Psychotic film review: unhinged Eighties slasher cuts through a modern subculture

A masked killer is slicing through the young hipsters of Bushwick, Brooklyn in this psychedelic slasher

Like many a slasher, Psychotic! opens with an extended POV shot, as the killer first ogles Shannon (Rachel Laforest) through her window, and then enters the apartment with knife raised. Yet the would-be assailant is interrupted by the arrival of party guests, and reduced to hiding (like a final girl) under the bed and sharing a spliff with Jack (Clint Keepin), before eventually cutting Shannon’s throat.
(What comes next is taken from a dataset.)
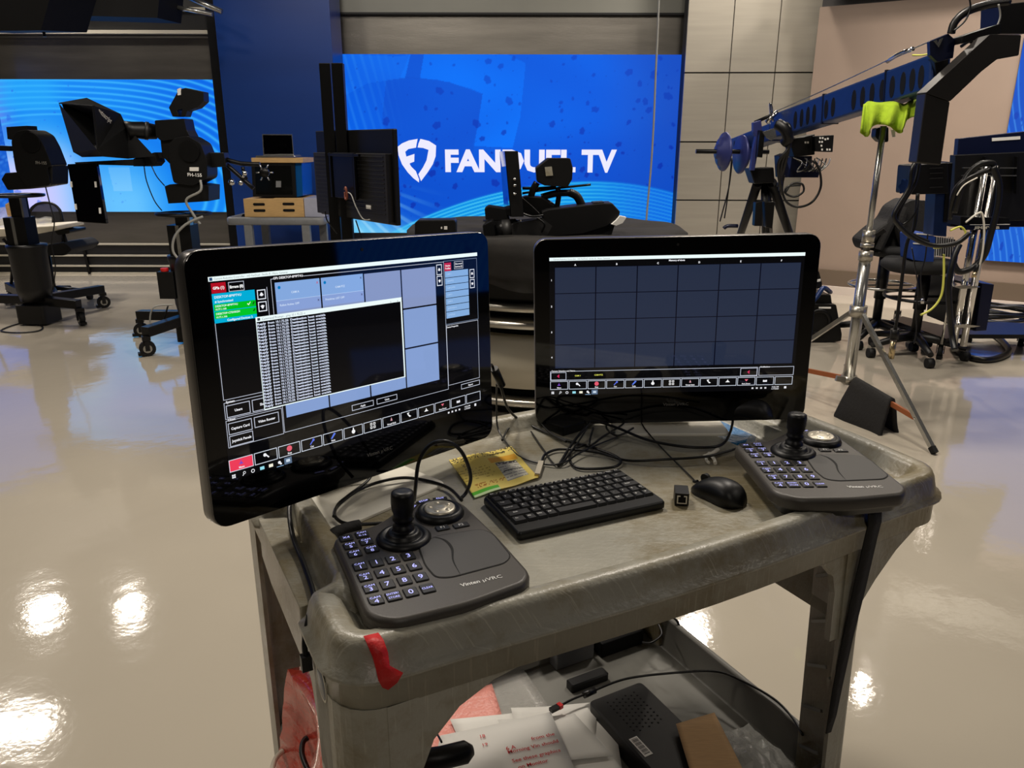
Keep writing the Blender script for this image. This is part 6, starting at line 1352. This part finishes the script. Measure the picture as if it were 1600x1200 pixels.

Inversions abound in Psychotic!, a low-budget slasher set among the hipster set of Bushwick, Brooklyn. The mask-wearing serial murderer (hilariously dubbed ‘the Bushwick party killer’) proves hard to identify, not least because everyone here seems equally unhinged, and equally capable of slaughter: Stuart (co-writer/co-director Derek Gibbons), who is upset at being kicked out of his band Mass Psychosis, and liberally peppers his language with murderous metaphors; Stuart’s landlord ‘Scrapbook Tim’ (co-writer/co-director Maxwell Frey), an uptight, obsessive fantasist who is soon himself ogling women through windows; Shannon’s angry, alcoholic arsehole of a boyfriend Bill (Adam Maid); or pretty much any of the other drug-taking, bed-hopping, party-going hedonists who are now killing this once working-class neighbourhood with their narcissistic entitlement, even as they are themselves killed one by one. “Die hipsters”, reads graffiti outside one of the bars that these kids fill with their retro synth tunes – and sure enough, the film encourages us to see the fun side of their bloody demise.
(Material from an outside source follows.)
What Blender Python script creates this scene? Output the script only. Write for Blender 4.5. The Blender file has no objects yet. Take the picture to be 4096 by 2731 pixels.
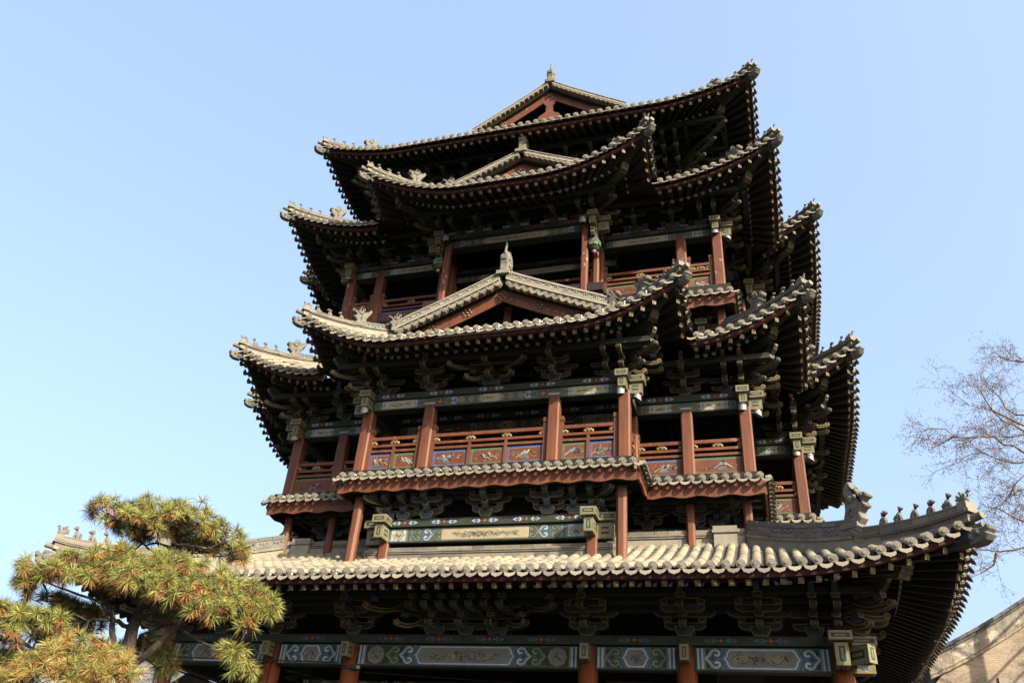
import bpy, math, random
from mathutils import Vector, Matrix
R=math.radians
rnd=random.Random(7)
sc=bpy.context.scene
COL=sc.collection

# ------------------------------------------------------------------ camera
cam_d=bpy.data.cameras.new('camera'); cam=bpy.data.objects.new('camera',cam_d); COL.objects.link(cam)
cam_d.sensor_width=36.0; cam_d.lens=28.6786; cam_d.clip_end=3000
_R=Vector((0.95743543,0.27946732,0.0722178)); _U=Vector((0.09304241,-0.53564303,0.83930308)); _F=Vector((-0.27324074,0.79685919,0.53884593))
CAM=Vector((5.39402,-21.06304,1.6))
cam.matrix_world=Matrix(((_R.x,_U.x,-_F.x,CAM.x),(_R.y,_U.y,-_F.y,CAM.y),(_R.z,_U.z,-_F.z,CAM.z),(0,0,0,1)))
sc.camera=cam

# ------------------------------------------------------------------ sky, sun, exposure
AZ=R(56.5); EL=R(30.5)                 # sun stands to the right of the tower's front
w=bpy.data.worlds.new('World'); sc.world=w; w.use_nodes=True
nt=w.node_tree; bg=nt.nodes['Background']
sky=nt.nodes.new('ShaderNodeTexSky'); sky.sky_type='NISHITA'; sky.sun_disc=False
sky.sun_elevation=EL; sky.sun_rotation=math.atan2(math.sin(AZ),-math.cos(AZ))
sky.altitude=200; sky.air_density=1.0; sky.dust_density=10.0; sky.ozone_density=2.2
veil=nt.nodes.new('ShaderNodeMixRGB'); veil.inputs[0].default_value=0.38; veil.inputs[2].default_value=(1.42,1.92,2.65,1)   # thin even winter haze
nt.links.new(sky.outputs[0],veil.inputs[1]); nt.links.new(veil.outputs[0],bg.inputs[0]); bg.inputs[1].default_value=0.15
sd=bpy.data.lights.new('sun','SUN'); sd.energy=5.0; sd.angle=R(0.5); sd.color=(1.0,0.87,0.66)
so=bpy.data.objects.new('sun',sd); COL.objects.link(so)
so.rotation_euler=Vector((math.sin(AZ)*math.cos(EL),-math.cos(AZ)*math.cos(EL),math.sin(EL))).to_track_quat('Z','Y').to_euler()
so.location=(20,-15,40)
sc.view_settings.view_transform='Standard'; sc.view_settings.look='None'
sc.view_settings.exposure=1.72; sc.view_settings.gamma=1.0
sc.cycles.max_bounces=6; sc.cycles.diffuse_bounces=3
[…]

“I guess you’re just old school,” Jack says to the cellphone-averse killer in the opening scene. Like the community that they are gentrifying, all these characters are caught between the old and the new, forging their identities in online hits and followers even as they play vintage synths and take selfies with polaroids. The film too, though focused on a thoroughly modern subculture, lovingly deploys the colour palette of a classic giallo and the sonic stylings of an Eighties slasher.